**RECORDED DATA:**
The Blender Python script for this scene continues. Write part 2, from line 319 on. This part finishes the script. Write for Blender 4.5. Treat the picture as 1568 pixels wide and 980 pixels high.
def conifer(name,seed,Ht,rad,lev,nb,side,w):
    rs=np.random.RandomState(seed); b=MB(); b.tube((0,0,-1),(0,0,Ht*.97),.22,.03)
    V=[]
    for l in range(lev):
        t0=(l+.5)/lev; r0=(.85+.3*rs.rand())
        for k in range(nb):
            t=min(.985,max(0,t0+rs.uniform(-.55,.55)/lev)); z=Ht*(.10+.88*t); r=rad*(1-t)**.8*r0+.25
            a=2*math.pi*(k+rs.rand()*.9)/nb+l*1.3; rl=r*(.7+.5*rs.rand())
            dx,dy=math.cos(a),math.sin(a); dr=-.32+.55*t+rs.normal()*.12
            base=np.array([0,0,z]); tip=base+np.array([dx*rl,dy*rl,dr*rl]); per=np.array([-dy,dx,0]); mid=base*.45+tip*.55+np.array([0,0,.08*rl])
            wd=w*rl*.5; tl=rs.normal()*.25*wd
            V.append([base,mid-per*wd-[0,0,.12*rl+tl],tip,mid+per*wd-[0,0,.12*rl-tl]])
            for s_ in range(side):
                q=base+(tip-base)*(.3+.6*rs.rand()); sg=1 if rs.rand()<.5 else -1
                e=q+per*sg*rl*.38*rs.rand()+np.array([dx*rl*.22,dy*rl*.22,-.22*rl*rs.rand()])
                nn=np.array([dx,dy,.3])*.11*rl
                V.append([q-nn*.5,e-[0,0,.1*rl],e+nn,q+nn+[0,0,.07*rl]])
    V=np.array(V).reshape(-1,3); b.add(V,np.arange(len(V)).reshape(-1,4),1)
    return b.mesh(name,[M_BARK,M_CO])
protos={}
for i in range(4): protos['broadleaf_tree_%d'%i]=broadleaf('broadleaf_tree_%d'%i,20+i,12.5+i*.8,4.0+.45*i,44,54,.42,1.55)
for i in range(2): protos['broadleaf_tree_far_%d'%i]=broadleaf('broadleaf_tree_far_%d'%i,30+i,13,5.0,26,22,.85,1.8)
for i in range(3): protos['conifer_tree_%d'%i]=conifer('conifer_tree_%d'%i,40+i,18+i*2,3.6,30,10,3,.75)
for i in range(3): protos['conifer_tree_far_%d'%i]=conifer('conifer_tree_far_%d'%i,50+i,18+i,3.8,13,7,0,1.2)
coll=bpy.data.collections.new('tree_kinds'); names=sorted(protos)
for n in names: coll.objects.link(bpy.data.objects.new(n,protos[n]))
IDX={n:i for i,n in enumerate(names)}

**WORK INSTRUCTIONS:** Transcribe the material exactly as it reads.

**SOLUTION TO THE EXERCISE:**
The Blender Python script for this scene continues. Write part 2, from line 319 on. This part finishes the script. Write for Blender 4.5. Treat the picture as 1568 pixels wide and 980 pixels high.
def conifer(name,seed,Ht,rad,lev,nb,side,w):
    rs=np.random.RandomState(seed); b=MB(); b.tube((0,0,-1),(0,0,Ht*.97),.22,.03)
    V=[]
    for l in range(lev):
        t0=(l+.5)/lev; r0=(.85+.3*rs.rand())
        for k in range(nb):
            t=min(.985,max(0,t0+rs.uniform(-.55,.55)/lev)); z=Ht*(.10+.88*t); r=rad*(1-t)**.8*r0+.25
            a=2*math.pi*(k+rs.rand()*.9)/nb+l*1.3; rl=r*(.7+.5*rs.rand())
            dx,dy=math.cos(a),math.sin(a); dr=-.32+.55*t+rs.normal()*.12
            base=np.array([0,0,z]); tip=base+np.array([dx*rl,dy*rl,dr*rl]); per=np.array([-dy,dx,0]); mid=base*.45+tip*.55+np.array([0,0,.08*rl])
            wd=w*rl*.5; tl=rs.normal()*.25*wd
            V.append([base,mid-per*wd-[0,0,.12*rl+tl],tip,mid+per*wd-[0,0,.12*rl-tl]])
            for s_ in range(side):
                q=base+(tip-base)*(.3+.6*rs.rand()); sg=1 if rs.rand()<.5 else -1
                e=q+per*sg*rl*.38*rs.rand()+np.array([dx*rl*.22,dy*rl*.22,-.22*rl*rs.rand()])
                nn=np.array([dx,dy,.3])*.11*rl
                V.append([q-nn*.5,e-[0,0,.1*rl],e+nn,q+nn+[0,0,.07*rl]])
    V=np.array(V).reshape(-1,3); b.add(V,np.arange(len(V)).reshape(-1,4),1)
    return b.mesh(name,[M_BARK,M_CO])
protos={}
for i in range(4): protos['broadleaf_tree_%d'%i]=broadleaf('broadleaf_tree_%d'%i,20+i,12.5+i*.8,4.0+.45*i,44,54,.42,1.55)
for i in range(2): protos['broadleaf_tree_far_%d'%i]=broadleaf('broadleaf_tree_far_%d'%i,30+i,13,5.0,26,22,.85,1.8)
for i in range(3): protos['conifer_tree_%d'%i]=conifer('conifer_tree_%d'%i,40+i,18+i*2,3.6,30,10,3,.75)
for i in range(3): protos['conifer_tree_far_%d'%i]=conifer('conifer_tree_far_%d'%i,50+i,18+i,3.8,13,7,0,1.2)
coll=bpy.data.collections.new('tree_kinds'); names=sorted(protos)
for n in names: coll.objects.link(bpy.data.objects.new(n,protos[n]))
IDX={n:i for i,n in enumerate(names)}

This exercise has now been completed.